Peristiwa transfigurasi dapat kita pahami dan melakukannya di dalam hidup kita kalau kita sungguh-sungguh memiliki iman. Penulis surat kepada umat Ibrani menulis: “Iman adalah dasar dari segala sesuatu yang kita harapkan dan bukti dari segala sesuatu yang tidak kita lihat.” (Ibr 11:1). Kita memiliki harapan akan segala sesuatu yang tidak kita lihat. Akal budi kita tidak mampu memahaminya dengan sempurna. Iman begitu penting bagi kita.
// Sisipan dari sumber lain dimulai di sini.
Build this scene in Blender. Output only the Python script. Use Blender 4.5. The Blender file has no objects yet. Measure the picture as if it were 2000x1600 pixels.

Kita membaca dalam Surat kepada umat Ibrani: “Sebab oleh imanlah telah diberikan kesaksian kepada nenek moyang kita. Karena iman kita mengerti, bahwa alam semesta telah dijadikan oleh firman Allah, sehingga apa yang kita lihat telah terjadi dari apa yang tidak dapat kita lihat.” (Ibr 11:2-3). Saya sepakat dengan perkataan ini. Iman yang kita miliki sekarang adalah warisan turun temurun yang Tuhan berikan kepada kita melalui orang-orang di sekitar kita.
Kita patut bersyukur kepada Tuhan sebab Dia sendiri yang menambah dan menyempurnakan iman kita ketika kita memohon kepada-Nya: “Tuhan tambahkanlah iman saya!” Iman sebagai anugerah cuma-cuma dari Tuhan membuat kita menyadari betapa Tuhan mengasihi kita sebaga Bapa yang menciptakan segala sesuatu baik adanya. Meskipun manusia jatuh ke dalam dosa namun iman menyelamatkan. Ada dosa dan berkat karena iman. Sebab itu kita semua juga perlu memohon kepada Tuhan untuk menambah iman kita supaya bisa bertransfigurasi, bertransformasi di dalam hidup kita.